Transportation had always been a problem for us. We walked to school. We rode the bus to town and never called a taxi. There were mom and pop stores nearby for convenience. However, for groceries we relied on Centeno’s, a west side grocery store.

We had to move back to the house on Laredo Street for about a year but I didn’t tell the school about it so I winded up walking about a mile to school at Lanier. When it rained hard, I couldn’t get across the Alazan creek due to flooding. Later we were able to get another apartment with the Alazan Courts on Vera Cruz street. My family stayed there way after my graduation. Meanwhile I became more involved with school activities but at the same time I was working at Guerra’s drug store. Again my pay check went straight to my mother.

When I was seventeen, I was still at the end of my sophomore year. Everybody was graduating at seventeen or eighteen. It was probably because I had failed a grade or two at the elementary level. However, during my senior year I had decided to just enjoy school and all the senior activities and leave work alone. I was almost twenty when I graduated.

As a pre-adolescent, my life had always been about work. In a way I managed to get instilled in me not only a work ethic but also having fun and enjoying life. As a teenager, I still had to work but I enjoyed the dances and the gathering at various social centers with my friends. The Guadalupe Center, House of Neighborly, Boys Club and the Good Samaritan Center were the places to go to. Then there were school dances.

Somebody once said the West side was the center of our universe and it is rightly so because everything we valued was there. Family, friends, church and school were at the crux of our lives.
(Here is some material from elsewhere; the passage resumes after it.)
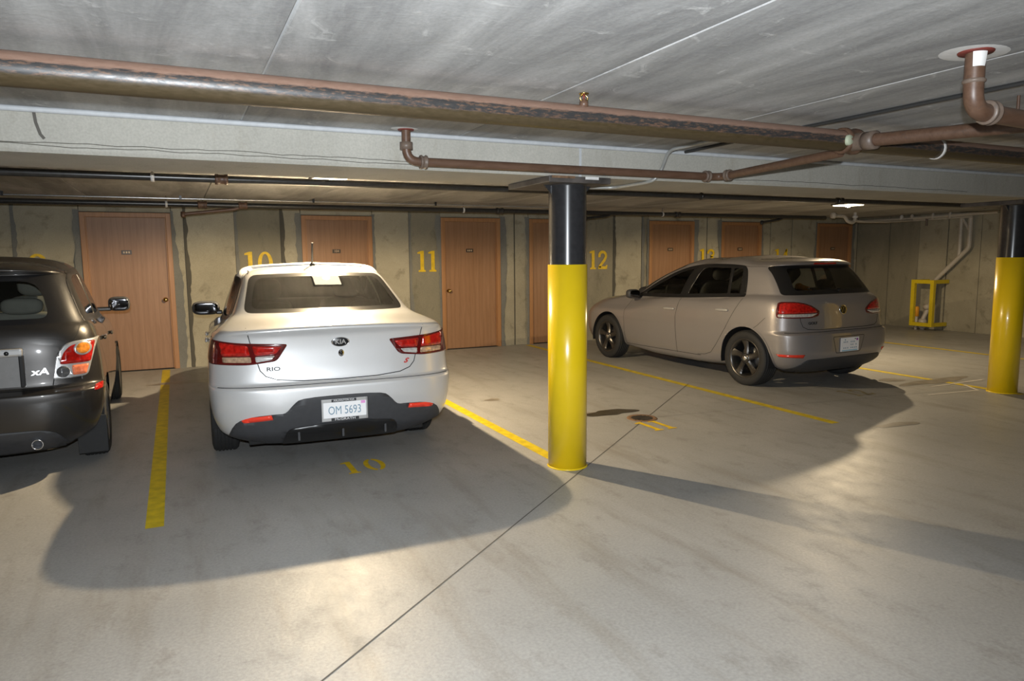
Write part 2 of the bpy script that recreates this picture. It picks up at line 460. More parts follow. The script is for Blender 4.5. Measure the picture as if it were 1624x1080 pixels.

2 thoughts on “Life in West San Antonio

  1. Fabulous essay on our Barrio lifestyle. We have had the sense of value, respect, appreciation and the experience of all of the factors you’ve mentioned above. We didn’t think of ourselves as being poor or lacking material goods that some of our counterparts had, but as our parents and abuelos persevered, our character was built on this foundation of their strength and through their sense of family and community. Nowadays, selfishly, it’s more about the me and not so much about others. ¡Gracias por tu perspectiva!